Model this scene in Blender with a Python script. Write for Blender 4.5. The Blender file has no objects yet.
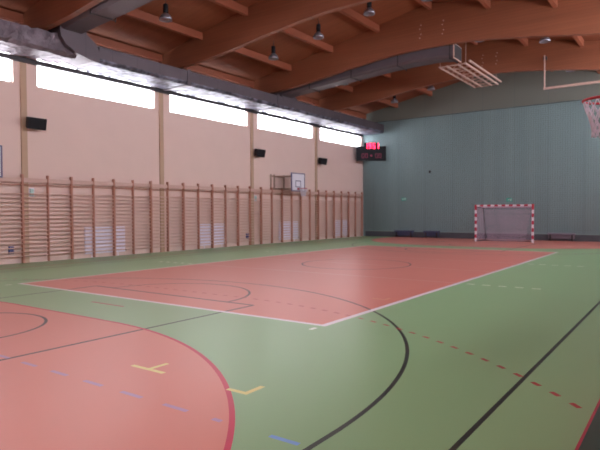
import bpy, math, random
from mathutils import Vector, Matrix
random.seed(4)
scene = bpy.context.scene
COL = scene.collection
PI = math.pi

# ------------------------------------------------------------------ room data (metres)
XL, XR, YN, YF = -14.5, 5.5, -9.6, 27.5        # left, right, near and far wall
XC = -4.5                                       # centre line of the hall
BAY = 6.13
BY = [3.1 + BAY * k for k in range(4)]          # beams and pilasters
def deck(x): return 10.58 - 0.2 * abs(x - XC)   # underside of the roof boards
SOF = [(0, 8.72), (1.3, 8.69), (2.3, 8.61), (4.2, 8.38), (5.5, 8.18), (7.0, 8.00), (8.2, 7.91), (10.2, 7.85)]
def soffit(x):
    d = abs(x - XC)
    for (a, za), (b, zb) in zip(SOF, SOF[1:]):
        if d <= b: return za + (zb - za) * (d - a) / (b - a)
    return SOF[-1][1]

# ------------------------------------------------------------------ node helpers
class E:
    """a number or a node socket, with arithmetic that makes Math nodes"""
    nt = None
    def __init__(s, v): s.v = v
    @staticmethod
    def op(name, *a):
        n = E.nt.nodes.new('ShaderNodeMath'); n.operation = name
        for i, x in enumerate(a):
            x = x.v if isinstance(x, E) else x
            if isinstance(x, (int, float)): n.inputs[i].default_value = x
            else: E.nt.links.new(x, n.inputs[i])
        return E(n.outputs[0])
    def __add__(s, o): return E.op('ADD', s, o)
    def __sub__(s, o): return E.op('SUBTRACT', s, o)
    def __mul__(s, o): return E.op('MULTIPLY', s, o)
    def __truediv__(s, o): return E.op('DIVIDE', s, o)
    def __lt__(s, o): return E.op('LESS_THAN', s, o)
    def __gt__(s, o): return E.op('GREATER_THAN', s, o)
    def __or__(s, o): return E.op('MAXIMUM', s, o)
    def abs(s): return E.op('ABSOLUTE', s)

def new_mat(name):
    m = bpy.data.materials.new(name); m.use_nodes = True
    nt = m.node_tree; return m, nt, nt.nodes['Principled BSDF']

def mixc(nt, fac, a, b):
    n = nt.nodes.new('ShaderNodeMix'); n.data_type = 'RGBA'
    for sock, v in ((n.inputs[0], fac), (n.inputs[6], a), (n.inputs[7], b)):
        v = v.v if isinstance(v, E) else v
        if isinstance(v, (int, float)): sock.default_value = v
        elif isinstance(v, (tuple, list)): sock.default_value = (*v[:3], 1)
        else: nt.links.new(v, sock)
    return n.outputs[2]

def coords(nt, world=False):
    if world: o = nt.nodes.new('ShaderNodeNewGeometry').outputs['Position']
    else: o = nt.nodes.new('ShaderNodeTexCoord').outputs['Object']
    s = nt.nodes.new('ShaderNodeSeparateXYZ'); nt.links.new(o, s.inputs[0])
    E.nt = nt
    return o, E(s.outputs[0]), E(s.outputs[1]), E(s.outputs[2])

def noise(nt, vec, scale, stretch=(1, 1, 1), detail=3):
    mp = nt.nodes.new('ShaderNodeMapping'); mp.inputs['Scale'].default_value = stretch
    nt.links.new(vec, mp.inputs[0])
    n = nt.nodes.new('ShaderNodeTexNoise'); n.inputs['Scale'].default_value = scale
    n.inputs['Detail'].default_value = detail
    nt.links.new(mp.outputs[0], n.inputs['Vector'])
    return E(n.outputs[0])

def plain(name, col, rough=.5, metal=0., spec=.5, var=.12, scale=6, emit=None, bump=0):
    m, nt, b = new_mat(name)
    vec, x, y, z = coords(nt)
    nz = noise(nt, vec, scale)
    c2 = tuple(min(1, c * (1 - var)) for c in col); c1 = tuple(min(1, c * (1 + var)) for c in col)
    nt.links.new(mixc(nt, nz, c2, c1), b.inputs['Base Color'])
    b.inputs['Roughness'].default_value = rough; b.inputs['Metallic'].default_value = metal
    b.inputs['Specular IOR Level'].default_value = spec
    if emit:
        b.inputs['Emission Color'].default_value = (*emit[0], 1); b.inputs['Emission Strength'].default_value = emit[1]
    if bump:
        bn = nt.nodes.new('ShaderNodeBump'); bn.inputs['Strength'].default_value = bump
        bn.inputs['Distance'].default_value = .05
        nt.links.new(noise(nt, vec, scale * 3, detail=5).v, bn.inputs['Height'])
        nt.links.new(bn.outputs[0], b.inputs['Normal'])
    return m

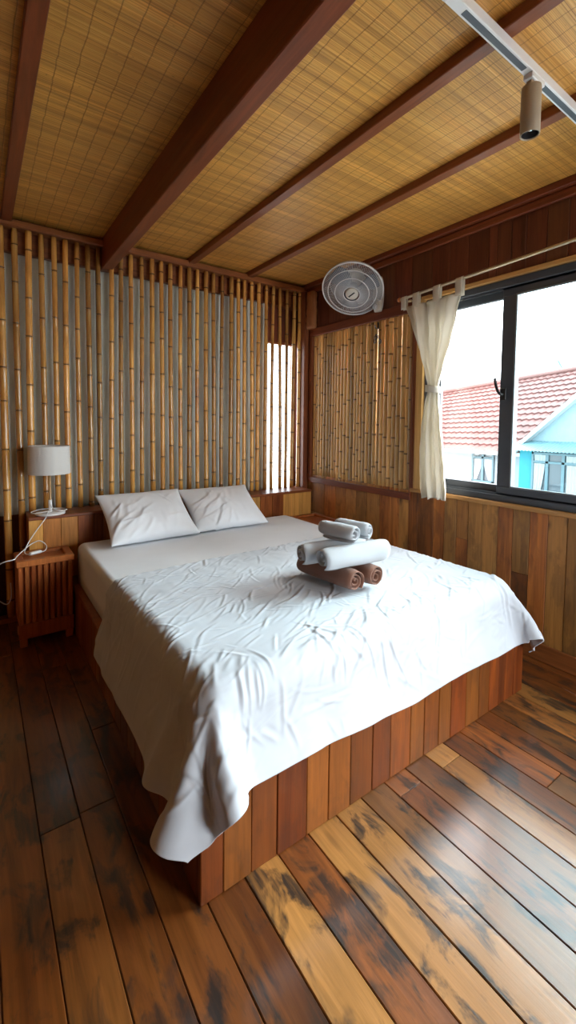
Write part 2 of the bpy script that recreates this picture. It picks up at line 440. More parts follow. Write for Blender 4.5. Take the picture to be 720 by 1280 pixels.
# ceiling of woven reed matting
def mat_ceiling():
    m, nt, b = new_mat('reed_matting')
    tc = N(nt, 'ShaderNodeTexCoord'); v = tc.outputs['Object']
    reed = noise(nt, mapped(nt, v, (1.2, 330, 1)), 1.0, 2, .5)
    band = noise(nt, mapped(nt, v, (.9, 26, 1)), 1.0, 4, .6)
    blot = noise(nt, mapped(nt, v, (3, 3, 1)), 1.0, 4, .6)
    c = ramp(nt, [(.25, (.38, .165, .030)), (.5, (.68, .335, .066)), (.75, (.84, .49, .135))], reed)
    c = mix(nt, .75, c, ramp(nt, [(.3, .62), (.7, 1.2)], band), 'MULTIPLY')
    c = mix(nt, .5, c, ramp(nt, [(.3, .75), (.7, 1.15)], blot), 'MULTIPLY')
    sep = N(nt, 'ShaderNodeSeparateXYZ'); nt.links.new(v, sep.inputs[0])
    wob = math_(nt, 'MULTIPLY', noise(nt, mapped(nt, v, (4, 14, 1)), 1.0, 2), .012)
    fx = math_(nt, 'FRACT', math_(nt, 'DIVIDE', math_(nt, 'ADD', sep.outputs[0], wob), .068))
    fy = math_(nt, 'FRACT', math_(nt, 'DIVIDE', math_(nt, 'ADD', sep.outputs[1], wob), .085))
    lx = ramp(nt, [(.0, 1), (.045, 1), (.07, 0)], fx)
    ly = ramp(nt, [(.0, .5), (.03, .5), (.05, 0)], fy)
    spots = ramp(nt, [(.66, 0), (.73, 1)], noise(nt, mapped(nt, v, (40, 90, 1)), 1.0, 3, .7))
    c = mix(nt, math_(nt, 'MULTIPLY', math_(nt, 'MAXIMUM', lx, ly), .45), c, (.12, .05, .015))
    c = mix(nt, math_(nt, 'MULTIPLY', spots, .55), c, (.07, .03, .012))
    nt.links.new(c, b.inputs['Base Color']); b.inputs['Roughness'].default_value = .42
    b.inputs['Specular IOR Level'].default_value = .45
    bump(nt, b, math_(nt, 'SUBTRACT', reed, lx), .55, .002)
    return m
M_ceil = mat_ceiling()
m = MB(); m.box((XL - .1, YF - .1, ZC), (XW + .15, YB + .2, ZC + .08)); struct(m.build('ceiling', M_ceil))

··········

Make an exact copy of every record, pictures excluded.

Model this scene in Blender with a Python script. Write for Blender 4.5. The Blender file has no objects yet.
import bpy, math, random
from mathutils import Vector, Matrix
random.seed(4)
scene = bpy.context.scene
COL = scene.collection
PI = math.pi

# ------------------------------------------------------------------ room data (metres)
XL, XR, YN, YF = -14.5, 5.5, -9.6, 27.5        # left, right, near and far wall
XC = -4.5                                       # centre line of the hall
BAY = 6.13
BY = [3.1 + BAY * k for k in range(4)]          # beams and pilasters
def deck(x): return 10.58 - 0.2 * abs(x - XC)   # underside of the roof boards
SOF = [(0, 8.72), (1.3, 8.69), (2.3, 8.61), (4.2, 8.38), (5.5, 8.18), (7.0, 8.00), (8.2, 7.91), (10.2, 7.85)]
def soffit(x):
    d = abs(x - XC)
    for (a, za), (b, zb) in zip(SOF, SOF[1:]):
        if d <= b: return za + (zb - za) * (d - a) / (b - a)
    return SOF[-1][1]

# ------------------------------------------------------------------ node helpers
class E:
    """a number or a node socket, with arithmetic that makes Math nodes"""
    nt = None
    def __init__(s, v): s.v = v
    @staticmethod
    def op(name, *a):
        n = E.nt.nodes.new('ShaderNodeMath'); n.operation = name
        for i, x in enumerate(a):
            x = x.v if isinstance(x, E) else x
            if isinstance(x, (int, float)): n.inputs[i].default_value = x
            else: E.nt.links.new(x, n.inputs[i])
        return E(n.outputs[0])
    def __add__(s, o): return E.op('ADD', s, o)
    def __sub__(s, o): return E.op('SUBTRACT', s, o)
    def __mul__(s, o): return E.op('MULTIPLY', s, o)
    def __truediv__(s, o): return E.op('DIVIDE', s, o)
    def __lt__(s, o): return E.op('LESS_THAN', s, o)
    def __gt__(s, o): return E.op('GREATER_THAN', s, o)
    def __or__(s, o): return E.op('MAXIMUM', s, o)
    def abs(s): return E.op('ABSOLUTE', s)

def new_mat(name):
    m = bpy.data.materials.new(name); m.use_nodes = True
    nt = m.node_tree; return m, nt, nt.nodes['Principled BSDF']

def mixc(nt, fac, a, b):
    n = nt.nodes.new('ShaderNodeMix'); n.data_type = 'RGBA'
    for sock, v in ((n.inputs[0], fac), (n.inputs[6], a), (n.inputs[7], b)):
        v = v.v if isinstance(v, E) else v
        if isinstance(v, (int, float)): sock.default_value = v
        elif isinstance(v, (tuple, list)): sock.default_value = (*v[:3], 1)
        else: nt.links.new(v, sock)
    return n.outputs[2]

def coords(nt, world=False):
    if world: o = nt.nodes.new('ShaderNodeNewGeometry').outputs['Position']
    else: o = nt.nodes.new('ShaderNodeTexCoord').outputs['Object']
    s = nt.nodes.new('ShaderNodeSeparateXYZ'); nt.links.new(o, s.inputs[0])
    E.nt = nt
    return o, E(s.outputs[0]), E(s.outputs[1]), E(s.outputs[2])

def noise(nt, vec, scale, stretch=(1, 1, 1), detail=3):
    mp = nt.nodes.new('ShaderNodeMapping'); mp.inputs['Scale'].default_value = stretch
    nt.links.new(vec, mp.inputs[0])
    n = nt.nodes.new('ShaderNodeTexNoise'); n.inputs['Scale'].default_value = scale
    n.inputs['Detail'].default_value = detail
    nt.links.new(mp.outputs[0], n.inputs['Vector'])
    return E(n.outputs[0])

def plain(name, col, rough=.5, metal=0., spec=.5, var=.12, scale=6, emit=None, bump=0):
    m, nt, b = new_mat(name)
    vec, x, y, z = coords(nt)
    nz = noise(nt, vec, scale)
    c2 = tuple(min(1, c * (1 - var)) for c in col); c1 = tuple(min(1, c * (1 + var)) for c in col)
    nt.links.new(mixc(nt, nz, c2, c1), b.inputs['Base Color'])
    b.inputs['Roughness'].default_value = rough; b.inputs['Metallic'].default_value = metal
    b.inputs['Specular IOR Level'].default_value = spec
    if emit:
        b.inputs['Emission Color'].default_value = (*emit[0], 1); b.inputs['Emission Strength'].default_value = emit[1]
    if bump:
        bn = nt.nodes.new('ShaderNodeBump'); bn.inputs['Strength'].default_value = bump
        bn.inputs['Distance'].default_value = .05
        nt.links.new(noise(nt, vec, scale * 3, detail=5).v, bn.inputs['Height'])
        nt.links.new(bn.outputs[0], b.inputs['Normal'])
    return m

Write part 2 of the bpy script that recreates this picture. It picks up at line 440. More parts follow. Write for Blender 4.5. Take the picture to be 720 by 1280 pixels.
# ceiling of woven reed matting
def mat_ceiling():
    m, nt, b = new_mat('reed_matting')
    tc = N(nt, 'ShaderNodeTexCoord'); v = tc.outputs['Object']
    reed = noise(nt, mapped(nt, v, (1.2, 330, 1)), 1.0, 2, .5)
    band = noise(nt, mapped(nt, v, (.9, 26, 1)), 1.0, 4, .6)
    blot = noise(nt, mapped(nt, v, (3, 3, 1)), 1.0, 4, .6)
    c = ramp(nt, [(.25, (.38, .165, .030)), (.5, (.68, .335, .066)), (.75, (.84, .49, .135))], reed)
    c = mix(nt, .75, c, ramp(nt, [(.3, .62), (.7, 1.2)], band), 'MULTIPLY')
    c = mix(nt, .5, c, ramp(nt, [(.3, .75), (.7, 1.15)], blot), 'MULTIPLY')
    sep = N(nt, 'ShaderNodeSeparateXYZ'); nt.links.new(v, sep.inputs[0])
    wob = math_(nt, 'MULTIPLY', noise(nt, mapped(nt, v, (4, 14, 1)), 1.0, 2), .012)
    fx = math_(nt, 'FRACT', math_(nt, 'DIVIDE', math_(nt, 'ADD', sep.outputs[0], wob), .068))
    fy = math_(nt, 'FRACT', math_(nt, 'DIVIDE', math_(nt, 'ADD', sep.outputs[1], wob), .085))
    lx = ramp(nt, [(.0, 1), (.045, 1), (.07, 0)], fx)
    ly = ramp(nt, [(.0, .5), (.03, .5), (.05, 0)], fy)
    spots = ramp(nt, [(.66, 0), (.73, 1)], noise(nt, mapped(nt, v, (40, 90, 1)), 1.0, 3, .7))
    c = mix(nt, math_(nt, 'MULTIPLY', math_(nt, 'MAXIMUM', lx, ly), .45), c, (.12, .05, .015))
    c = mix(nt, math_(nt, 'MULTIPLY', spots, .55), c, (.07, .03, .012))
    nt.links.new(c, b.inputs['Base Color']); b.inputs['Roughness'].default_value = .42
    b.inputs['Specular IOR Level'].default_value = .45
    bump(nt, b, math_(nt, 'SUBTRACT', reed, lx), .55, .002)
    return m
M_ceil = mat_ceiling()
m = MB(); m.box((XL - .1, YF - .1, ZC), (XW + .15, YB + .2, ZC + .08)); struct(m.build('ceiling', M_ceil))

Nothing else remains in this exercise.